The council then urgently widened its investigation into the bad batch of lamps on February 10.

Since then, some councillors say they have been left in the dark as to what exactly the problem is, the scale of it, and how it’s going to be fixed.

The piece of concrete which fell from a Mapuia lamppost. Photo / Supplied

The piece of concrete which fell from a Mapuia lamppost. Photo / Supplied

Today they have been briefed on the situation and the council has also made this information public.

In a statement, the council said the part of the light that is faulty is an aluminium-alloy adaptor. This is part of what keeps the LED lamps attached to poles around the city.

“The adaptors are not suited to Wellington’s strong winds, causing the lamps, which weigh up to 11.2kg, to either droop or, in worst cases, detach and fall to the ground,” the council said.

Whanau urged anyone who saw a drooping light to notify the council straight away and promised it would be fixed within two hours, weather permitting.

The heaviest lights, which weigh 11.2kg, are the ones being fixed as a priority. So far 600 lights have been fixed.

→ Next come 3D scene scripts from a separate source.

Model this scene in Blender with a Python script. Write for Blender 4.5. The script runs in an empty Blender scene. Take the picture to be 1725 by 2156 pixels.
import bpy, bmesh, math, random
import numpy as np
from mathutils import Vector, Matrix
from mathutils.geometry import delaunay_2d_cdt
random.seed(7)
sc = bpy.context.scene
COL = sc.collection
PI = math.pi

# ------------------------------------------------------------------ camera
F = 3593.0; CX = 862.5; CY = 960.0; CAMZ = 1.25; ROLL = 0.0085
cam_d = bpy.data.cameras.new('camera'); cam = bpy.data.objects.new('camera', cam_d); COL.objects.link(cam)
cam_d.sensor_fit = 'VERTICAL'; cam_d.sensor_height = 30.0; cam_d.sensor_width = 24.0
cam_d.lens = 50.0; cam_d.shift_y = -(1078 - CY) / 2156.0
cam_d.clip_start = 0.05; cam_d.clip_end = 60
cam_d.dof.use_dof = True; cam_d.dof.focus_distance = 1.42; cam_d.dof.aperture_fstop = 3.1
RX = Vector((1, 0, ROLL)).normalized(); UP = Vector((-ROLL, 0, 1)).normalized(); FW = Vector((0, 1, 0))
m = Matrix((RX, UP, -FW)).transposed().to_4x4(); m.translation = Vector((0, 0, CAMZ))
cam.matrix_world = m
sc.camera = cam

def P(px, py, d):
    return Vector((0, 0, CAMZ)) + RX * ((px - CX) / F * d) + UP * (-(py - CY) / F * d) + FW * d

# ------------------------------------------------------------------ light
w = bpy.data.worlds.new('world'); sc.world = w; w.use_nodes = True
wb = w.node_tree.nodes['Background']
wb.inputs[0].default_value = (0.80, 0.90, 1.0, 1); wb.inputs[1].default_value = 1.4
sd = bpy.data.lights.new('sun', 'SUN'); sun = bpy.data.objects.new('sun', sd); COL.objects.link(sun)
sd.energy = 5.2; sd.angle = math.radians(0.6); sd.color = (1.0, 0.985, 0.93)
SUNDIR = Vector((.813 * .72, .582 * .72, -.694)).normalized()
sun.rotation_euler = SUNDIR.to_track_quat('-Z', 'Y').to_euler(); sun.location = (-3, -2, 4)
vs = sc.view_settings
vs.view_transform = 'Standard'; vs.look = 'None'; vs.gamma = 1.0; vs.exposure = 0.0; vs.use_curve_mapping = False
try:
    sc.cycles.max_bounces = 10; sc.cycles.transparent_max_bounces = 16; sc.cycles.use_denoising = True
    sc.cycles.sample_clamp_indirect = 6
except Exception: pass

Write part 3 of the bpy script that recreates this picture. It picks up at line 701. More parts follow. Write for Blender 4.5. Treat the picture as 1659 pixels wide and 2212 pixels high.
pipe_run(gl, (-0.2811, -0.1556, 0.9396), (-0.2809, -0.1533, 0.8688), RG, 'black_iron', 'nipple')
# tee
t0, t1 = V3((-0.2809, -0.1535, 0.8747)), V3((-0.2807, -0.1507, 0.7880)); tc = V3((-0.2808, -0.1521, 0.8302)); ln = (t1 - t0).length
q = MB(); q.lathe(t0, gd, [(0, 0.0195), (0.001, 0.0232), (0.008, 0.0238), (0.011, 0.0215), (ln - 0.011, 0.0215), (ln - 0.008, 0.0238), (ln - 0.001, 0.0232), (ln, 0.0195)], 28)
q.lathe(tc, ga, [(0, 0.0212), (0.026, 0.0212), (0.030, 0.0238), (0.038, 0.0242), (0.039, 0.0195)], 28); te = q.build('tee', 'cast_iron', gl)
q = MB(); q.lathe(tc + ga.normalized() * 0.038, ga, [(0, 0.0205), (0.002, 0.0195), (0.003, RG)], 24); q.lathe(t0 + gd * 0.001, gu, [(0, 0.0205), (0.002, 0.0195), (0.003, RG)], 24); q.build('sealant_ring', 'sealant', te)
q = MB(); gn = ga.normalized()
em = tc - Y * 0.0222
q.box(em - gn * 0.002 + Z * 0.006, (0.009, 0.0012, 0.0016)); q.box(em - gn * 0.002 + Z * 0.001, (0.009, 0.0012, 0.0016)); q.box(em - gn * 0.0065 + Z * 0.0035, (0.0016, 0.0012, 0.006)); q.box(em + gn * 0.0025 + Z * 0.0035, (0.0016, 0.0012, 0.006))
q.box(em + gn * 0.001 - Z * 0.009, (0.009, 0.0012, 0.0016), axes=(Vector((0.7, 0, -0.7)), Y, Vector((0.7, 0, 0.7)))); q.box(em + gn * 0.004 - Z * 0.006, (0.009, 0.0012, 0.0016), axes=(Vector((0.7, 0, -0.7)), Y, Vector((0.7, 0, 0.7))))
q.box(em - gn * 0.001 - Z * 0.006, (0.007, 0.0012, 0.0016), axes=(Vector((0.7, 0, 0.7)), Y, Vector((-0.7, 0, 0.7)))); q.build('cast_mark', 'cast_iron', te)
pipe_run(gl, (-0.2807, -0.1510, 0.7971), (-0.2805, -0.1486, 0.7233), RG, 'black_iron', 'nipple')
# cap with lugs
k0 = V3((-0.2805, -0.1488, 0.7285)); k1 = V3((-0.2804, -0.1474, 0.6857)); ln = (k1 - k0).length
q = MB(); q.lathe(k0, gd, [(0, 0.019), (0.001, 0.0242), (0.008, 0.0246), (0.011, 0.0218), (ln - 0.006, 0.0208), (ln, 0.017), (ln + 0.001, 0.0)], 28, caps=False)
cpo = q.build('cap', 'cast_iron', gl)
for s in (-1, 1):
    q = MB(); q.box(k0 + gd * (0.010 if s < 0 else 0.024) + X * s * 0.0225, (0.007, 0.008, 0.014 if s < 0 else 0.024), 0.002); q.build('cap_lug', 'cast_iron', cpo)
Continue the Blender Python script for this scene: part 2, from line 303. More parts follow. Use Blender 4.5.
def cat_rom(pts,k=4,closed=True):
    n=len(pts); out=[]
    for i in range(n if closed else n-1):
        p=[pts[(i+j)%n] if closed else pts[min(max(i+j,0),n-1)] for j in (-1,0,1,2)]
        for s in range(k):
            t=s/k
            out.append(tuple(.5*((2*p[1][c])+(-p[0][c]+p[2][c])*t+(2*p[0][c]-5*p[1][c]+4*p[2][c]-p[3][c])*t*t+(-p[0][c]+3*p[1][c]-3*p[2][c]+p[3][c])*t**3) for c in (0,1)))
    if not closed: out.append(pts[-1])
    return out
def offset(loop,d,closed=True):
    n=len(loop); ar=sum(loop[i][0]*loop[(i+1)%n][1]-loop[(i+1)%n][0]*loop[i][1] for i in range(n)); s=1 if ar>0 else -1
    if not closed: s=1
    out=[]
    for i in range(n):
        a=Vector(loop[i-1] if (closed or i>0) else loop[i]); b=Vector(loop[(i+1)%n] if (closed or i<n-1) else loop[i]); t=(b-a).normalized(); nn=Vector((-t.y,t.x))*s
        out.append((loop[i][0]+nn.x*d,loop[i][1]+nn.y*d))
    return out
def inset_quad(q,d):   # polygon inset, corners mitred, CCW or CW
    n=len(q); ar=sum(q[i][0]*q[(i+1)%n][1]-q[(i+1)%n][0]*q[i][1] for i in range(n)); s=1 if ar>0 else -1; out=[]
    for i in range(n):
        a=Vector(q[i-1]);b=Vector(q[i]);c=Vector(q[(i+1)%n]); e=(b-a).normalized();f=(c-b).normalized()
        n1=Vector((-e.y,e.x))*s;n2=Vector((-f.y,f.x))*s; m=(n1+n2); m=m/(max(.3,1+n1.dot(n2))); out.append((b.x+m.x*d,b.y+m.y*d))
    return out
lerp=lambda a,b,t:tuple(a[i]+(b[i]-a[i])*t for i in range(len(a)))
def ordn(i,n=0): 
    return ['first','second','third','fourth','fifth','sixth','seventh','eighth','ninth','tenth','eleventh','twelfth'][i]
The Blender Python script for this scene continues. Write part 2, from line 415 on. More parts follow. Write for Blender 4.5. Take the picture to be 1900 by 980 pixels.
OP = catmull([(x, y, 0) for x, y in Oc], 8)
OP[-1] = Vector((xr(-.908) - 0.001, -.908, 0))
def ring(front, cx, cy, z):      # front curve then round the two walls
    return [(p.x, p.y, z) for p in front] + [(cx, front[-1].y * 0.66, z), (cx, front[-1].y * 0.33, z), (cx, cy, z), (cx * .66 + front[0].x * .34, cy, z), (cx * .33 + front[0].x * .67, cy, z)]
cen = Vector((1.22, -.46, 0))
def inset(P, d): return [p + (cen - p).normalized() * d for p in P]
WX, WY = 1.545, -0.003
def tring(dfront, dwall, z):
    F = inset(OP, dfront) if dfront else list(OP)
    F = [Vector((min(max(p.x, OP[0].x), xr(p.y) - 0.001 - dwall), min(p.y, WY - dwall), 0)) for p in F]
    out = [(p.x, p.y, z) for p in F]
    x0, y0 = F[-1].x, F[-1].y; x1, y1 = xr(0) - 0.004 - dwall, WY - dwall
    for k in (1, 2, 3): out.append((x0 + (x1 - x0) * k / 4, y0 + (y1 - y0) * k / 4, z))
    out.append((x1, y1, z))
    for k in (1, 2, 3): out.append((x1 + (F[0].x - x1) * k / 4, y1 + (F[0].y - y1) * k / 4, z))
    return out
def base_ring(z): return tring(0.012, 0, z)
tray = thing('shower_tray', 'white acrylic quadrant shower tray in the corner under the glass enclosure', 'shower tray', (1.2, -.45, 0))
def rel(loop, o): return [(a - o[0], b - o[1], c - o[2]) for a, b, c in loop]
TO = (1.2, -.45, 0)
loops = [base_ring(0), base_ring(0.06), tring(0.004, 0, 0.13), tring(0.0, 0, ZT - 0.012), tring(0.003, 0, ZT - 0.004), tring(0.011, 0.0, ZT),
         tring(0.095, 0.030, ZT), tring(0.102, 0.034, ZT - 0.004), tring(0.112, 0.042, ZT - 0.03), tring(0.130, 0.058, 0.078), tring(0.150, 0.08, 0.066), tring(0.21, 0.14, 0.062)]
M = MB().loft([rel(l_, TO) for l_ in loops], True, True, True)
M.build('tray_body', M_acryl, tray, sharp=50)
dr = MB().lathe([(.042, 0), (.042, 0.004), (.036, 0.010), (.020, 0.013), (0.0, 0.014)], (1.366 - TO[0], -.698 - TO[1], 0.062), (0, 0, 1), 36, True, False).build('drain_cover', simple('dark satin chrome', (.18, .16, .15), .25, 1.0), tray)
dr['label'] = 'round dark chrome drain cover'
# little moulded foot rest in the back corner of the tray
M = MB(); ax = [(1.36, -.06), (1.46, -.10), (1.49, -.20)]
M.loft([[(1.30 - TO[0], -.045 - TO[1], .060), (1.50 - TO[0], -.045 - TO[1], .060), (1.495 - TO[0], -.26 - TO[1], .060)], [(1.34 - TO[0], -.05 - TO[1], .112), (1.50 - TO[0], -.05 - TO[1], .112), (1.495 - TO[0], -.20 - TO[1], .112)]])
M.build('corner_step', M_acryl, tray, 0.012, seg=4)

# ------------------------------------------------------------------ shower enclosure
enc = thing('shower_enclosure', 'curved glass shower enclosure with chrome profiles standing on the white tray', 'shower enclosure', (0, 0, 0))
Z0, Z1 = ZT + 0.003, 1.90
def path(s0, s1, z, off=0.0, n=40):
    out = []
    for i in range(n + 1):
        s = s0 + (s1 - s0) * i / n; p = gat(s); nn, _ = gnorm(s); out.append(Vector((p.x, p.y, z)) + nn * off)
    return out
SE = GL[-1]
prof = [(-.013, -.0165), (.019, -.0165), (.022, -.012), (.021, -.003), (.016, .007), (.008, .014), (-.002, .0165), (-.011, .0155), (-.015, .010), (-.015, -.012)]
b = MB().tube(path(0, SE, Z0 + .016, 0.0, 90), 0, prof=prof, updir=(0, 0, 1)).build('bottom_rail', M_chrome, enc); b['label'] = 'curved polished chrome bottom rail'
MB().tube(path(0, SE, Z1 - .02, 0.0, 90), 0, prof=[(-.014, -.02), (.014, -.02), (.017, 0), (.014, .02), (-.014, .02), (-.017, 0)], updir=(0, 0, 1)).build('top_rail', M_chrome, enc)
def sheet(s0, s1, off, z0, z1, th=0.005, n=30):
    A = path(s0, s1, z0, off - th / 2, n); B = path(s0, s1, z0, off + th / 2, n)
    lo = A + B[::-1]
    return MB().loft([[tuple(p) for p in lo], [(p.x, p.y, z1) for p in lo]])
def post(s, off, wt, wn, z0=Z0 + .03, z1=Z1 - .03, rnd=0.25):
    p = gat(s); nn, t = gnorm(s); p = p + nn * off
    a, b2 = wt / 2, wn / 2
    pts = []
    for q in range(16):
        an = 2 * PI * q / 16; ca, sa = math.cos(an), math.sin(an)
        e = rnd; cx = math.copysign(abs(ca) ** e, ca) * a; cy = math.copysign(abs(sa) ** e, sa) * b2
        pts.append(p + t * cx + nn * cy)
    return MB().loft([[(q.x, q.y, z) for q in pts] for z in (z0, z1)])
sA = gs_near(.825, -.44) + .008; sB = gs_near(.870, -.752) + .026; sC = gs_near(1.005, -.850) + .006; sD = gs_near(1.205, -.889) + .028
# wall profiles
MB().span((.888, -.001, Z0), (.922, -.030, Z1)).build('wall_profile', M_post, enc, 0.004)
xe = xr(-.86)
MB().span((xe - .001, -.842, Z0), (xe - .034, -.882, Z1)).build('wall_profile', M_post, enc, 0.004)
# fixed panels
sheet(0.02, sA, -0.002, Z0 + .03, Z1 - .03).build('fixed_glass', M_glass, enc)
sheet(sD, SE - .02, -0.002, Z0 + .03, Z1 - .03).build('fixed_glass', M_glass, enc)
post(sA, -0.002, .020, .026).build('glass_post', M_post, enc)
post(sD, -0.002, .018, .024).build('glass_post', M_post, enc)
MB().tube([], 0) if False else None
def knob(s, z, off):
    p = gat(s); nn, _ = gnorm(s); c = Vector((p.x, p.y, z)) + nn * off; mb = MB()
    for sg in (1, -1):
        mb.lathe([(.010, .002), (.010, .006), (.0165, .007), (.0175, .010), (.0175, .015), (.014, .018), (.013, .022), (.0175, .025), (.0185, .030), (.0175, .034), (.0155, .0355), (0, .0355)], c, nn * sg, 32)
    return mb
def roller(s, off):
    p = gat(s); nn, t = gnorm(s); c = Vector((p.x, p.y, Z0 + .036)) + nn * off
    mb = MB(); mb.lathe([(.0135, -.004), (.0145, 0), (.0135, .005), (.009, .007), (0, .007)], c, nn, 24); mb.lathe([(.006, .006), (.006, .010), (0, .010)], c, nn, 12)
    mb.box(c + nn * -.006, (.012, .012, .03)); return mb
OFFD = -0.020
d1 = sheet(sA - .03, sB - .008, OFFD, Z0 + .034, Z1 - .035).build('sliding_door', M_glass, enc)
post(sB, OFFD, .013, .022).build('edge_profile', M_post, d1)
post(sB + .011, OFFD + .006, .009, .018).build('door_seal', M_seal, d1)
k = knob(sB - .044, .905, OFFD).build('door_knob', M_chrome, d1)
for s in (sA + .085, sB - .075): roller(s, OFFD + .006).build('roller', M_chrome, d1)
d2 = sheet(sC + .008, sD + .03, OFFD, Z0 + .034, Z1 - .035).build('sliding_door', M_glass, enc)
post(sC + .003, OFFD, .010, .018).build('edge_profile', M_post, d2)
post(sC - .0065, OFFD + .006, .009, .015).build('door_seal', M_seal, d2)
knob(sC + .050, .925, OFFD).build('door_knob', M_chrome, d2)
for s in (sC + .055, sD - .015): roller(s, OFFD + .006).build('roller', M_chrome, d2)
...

All of the adaptors will ultimately be removed- hopefully within 12 months, and the cost is estimated at around $6 million.

The jagged end of a lamp post after the streetlight fell off. Photo / Mark Mitchell

The jagged end of a lamp post after the streetlight fell off. Photo / Mark Mitchell

The problem dates back to 2018 when the council installed 17,000 new LED street lamps around the city.

When the issue hit the headlines in February this year, the council commissioned engineers to stress-test the lights.

The testing revealed the adaptors were unsuitable for Wellington’s windy conditions and contrary to an earlier assessment, all adaptors had the potential to fail.